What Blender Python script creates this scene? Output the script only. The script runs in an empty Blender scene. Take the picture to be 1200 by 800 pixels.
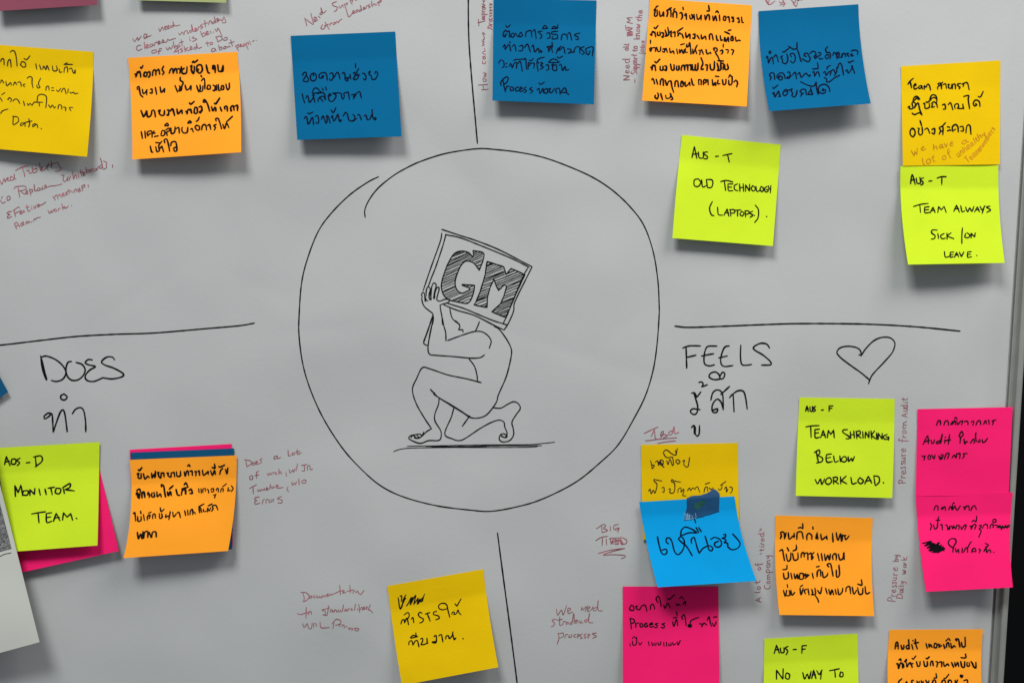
import bpy, math, random
from mathutils import Vector, noise
random.seed(7)
scene = bpy.context.scene
COL = scene.collection

# ------------------------------------------------------------------ scale
# board plane is y = 0, things stick out towards -y.  One photo pixel on the board = S metres.
S = 0.00063
D = 0.78                       # camera distance to the board

# ------------------------------------------------------------------ camera, world, lamps, exposure
cam_data = bpy.data.cameras.new("camera")
cam = bpy.data.objects.new("camera", cam_data)
COL.objects.link(cam)
cam.location = (0, -D, 0)
cam.rotation_euler = (math.radians(90), 0, 0)
cam_data.sensor_fit = 'HORIZONTAL'
cam_data.sensor_width = 36
cam_data.lens = 36 * D / (1200 * S)
cam_data.clip_start = 0.01
cam_data.clip_end = 50
scene.camera = cam

world = bpy.data.worlds.new("World")
scene.world = world
world.use_nodes = True
bg = world.node_tree.nodes["Background"]
bg.inputs[0].default_value = (0.86, 0.93, 1.0, 1)
bg.inputs[1].default_value = 0.21


def lamp(name, loc, target, sx, sy, power, color):
    d = bpy.data.lights.new(name, 'AREA')
    d.shape = 'RECTANGLE'
    d.size, d.size_y = sx, sy
    d.energy = power
    d.color = color
    o = bpy.data.objects.new(name, d)
    o.location = loc
    o.rotation_euler = (Vector(target) - Vector(loc)).to_track_quat('-Z', 'Y').to_euler()
    COL.objects.link(o)
    return o


# ceiling panels of the room, above and in front of the board
lamp("ceiling_lamp", (-0.70, -1.75, 2.35), (0, 0, 0), 1.05, 0.70, 70, (0.97, 1.0, 0.97))
lamp("ceiling_lamp", (0.78, -0.62, 1.12), (0.1, 0, 0), 0.70, 0.55, 13.2, (1.0, 0.97, 0.94))

scene.view_settings.view_transform = 'Standard'
scene.view_settings.look = 'None'
scene.view_settings.exposure = 0.20
scene.view_settings.gamma = 1


# ------------------------------------------------------------------ materials
def mat(name, color, rough=0.7, spec=0.3, metal=0.0, bump=0.0, bscale=800, var=0.0, vscale=20, stain=None):
    m = bpy.data.materials.new(name)
    m.use_nodes = True
    nt = m.node_tree
    b = nt.nodes["Principled BSDF"]
    b.inputs["Base Color"].default_value = (*color, 1)
    b.inputs["Roughness"].default_value = rough
    b.inputs["Specular IOR Level"].default_value = spec
    b.inputs["Metallic"].default_value = metal
    tc = nt.nodes.new("ShaderNodeTexCoord")
    if bump:
        n = nt.nodes.new("ShaderNodeTexNoise")
        n.inputs["Scale"].default_value = bscale
        n.inputs["Detail"].default_value = 4
        bp = nt.nodes.new("ShaderNodeBump")
        bp.inputs["Strength"].default_value = bump
        bp.inputs["Distance"].default_value = 0.0006
        nt.links.new(tc.outputs["Object"], n.inputs["Vector"])
        nt.links.new(n.outputs["Fac"], bp.inputs["Height"])
        nt.links.new(bp.outputs["Normal"], b.inputs["Normal"])
    if var:
        n2 = nt.nodes.new("ShaderNodeTexNoise")
        n2.inputs["Scale"].default_value = vscale
        n2.inputs["Detail"].default_value = 5
        r = nt.nodes.new("ShaderNodeMapRange")
        r.inputs["From Min"].default_value = 0.3
        r.inputs["From Max"].default_value = 0.7
        r.inputs["To Min"].default_value = 1 - var
        r.inputs["To Max"].default_value = 1 + var
        mx = nt.nodes.new("ShaderNodeVectorMath")
        mx.operation = 'SCALE'
        mx.inputs[0].default_value = color
        nt.links.new(tc.outputs["Object"], n2.inputs["Vector"])
        nt.links.new(n2.outputs["Fac"], r.inputs["Value"])
        nt.links.new(r.outputs["Result"], mx.inputs["Scale"])
        nt.links.new(mx.outputs["Vector"], b.inputs["Base Color"])
    return m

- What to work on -
Leave the pictures out and output the rest of the listing exactly.

- Solved exercise -
What Blender Python script creates this scene? Output the script only. The script runs in an empty Blender scene. Take the picture to be 1200 by 800 pixels.
import bpy, math, random
from mathutils import Vector, noise
random.seed(7)
scene = bpy.context.scene
COL = scene.collection

# ------------------------------------------------------------------ scale
# board plane is y = 0, things stick out towards -y.  One photo pixel on the board = S metres.
S = 0.00063
D = 0.78                       # camera distance to the board

# ------------------------------------------------------------------ camera, world, lamps, exposure
cam_data = bpy.data.cameras.new("camera")
cam = bpy.data.objects.new("camera", cam_data)
COL.objects.link(cam)
cam.location = (0, -D, 0)
cam.rotation_euler = (math.radians(90), 0, 0)
cam_data.sensor_fit = 'HORIZONTAL'
cam_data.sensor_width = 36
cam_data.lens = 36 * D / (1200 * S)
cam_data.clip_start = 0.01
cam_data.clip_end = 50
scene.camera = cam

world = bpy.data.worlds.new("World")
scene.world = world
world.use_nodes = True
bg = world.node_tree.nodes["Background"]
bg.inputs[0].default_value = (0.86, 0.93, 1.0, 1)
bg.inputs[1].default_value = 0.21


def lamp(name, loc, target, sx, sy, power, color):
    d = bpy.data.lights.new(name, 'AREA')
    d.shape = 'RECTANGLE'
    d.size, d.size_y = sx, sy
    d.energy = power
    d.color = color
    o = bpy.data.objects.new(name, d)
    o.location = loc
    o.rotation_euler = (Vector(target) - Vector(loc)).to_track_quat('-Z', 'Y').to_euler()
    COL.objects.link(o)
    return o


# ceiling panels of the room, above and in front of the board
lamp("ceiling_lamp", (-0.70, -1.75, 2.35), (0, 0, 0), 1.05, 0.70, 70, (0.97, 1.0, 0.97))
lamp("ceiling_lamp", (0.78, -0.62, 1.12), (0.1, 0, 0), 0.70, 0.55, 13.2, (1.0, 0.97, 0.94))

scene.view_settings.view_transform = 'Standard'
scene.view_settings.look = 'None'
scene.view_settings.exposure = 0.20
scene.view_settings.gamma = 1


# ------------------------------------------------------------------ materials
def mat(name, color, rough=0.7, spec=0.3, metal=0.0, bump=0.0, bscale=800, var=0.0, vscale=20, stain=None):
    m = bpy.data.materials.new(name)
    m.use_nodes = True
    nt = m.node_tree
    b = nt.nodes["Principled BSDF"]
    b.inputs["Base Color"].default_value = (*color, 1)
    b.inputs["Roughness"].default_value = rough
    b.inputs["Specular IOR Level"].default_value = spec
    b.inputs["Metallic"].default_value = metal
    tc = nt.nodes.new("ShaderNodeTexCoord")
    if bump:
        n = nt.nodes.new("ShaderNodeTexNoise")
        n.inputs["Scale"].default_value = bscale
        n.inputs["Detail"].default_value = 4
        bp = nt.nodes.new("ShaderNodeBump")
        bp.inputs["Strength"].default_value = bump
        bp.inputs["Distance"].default_value = 0.0006
        nt.links.new(tc.outputs["Object"], n.inputs["Vector"])
        nt.links.new(n.outputs["Fac"], bp.inputs["Height"])
        nt.links.new(bp.outputs["Normal"], b.inputs["Normal"])
    if var:
        n2 = nt.nodes.new("ShaderNodeTexNoise")
        n2.inputs["Scale"].default_value = vscale
        n2.inputs["Detail"].default_value = 5
        r = nt.nodes.new("ShaderNodeMapRange")
        r.inputs["From Min"].default_value = 0.3
        r.inputs["From Max"].default_value = 0.7
        r.inputs["To Min"].default_value = 1 - var
        r.inputs["To Max"].default_value = 1 + var
        mx = nt.nodes.new("ShaderNodeVectorMath")
        mx.operation = 'SCALE'
        mx.inputs[0].default_value = color
        nt.links.new(tc.outputs["Object"], n2.inputs["Vector"])
        nt.links.new(n2.outputs["Fac"], r.inputs["Value"])
        nt.links.new(r.outputs["Result"], mx.inputs["Scale"])
        nt.links.new(mx.outputs["Vector"], b.inputs["Base Color"])
    return m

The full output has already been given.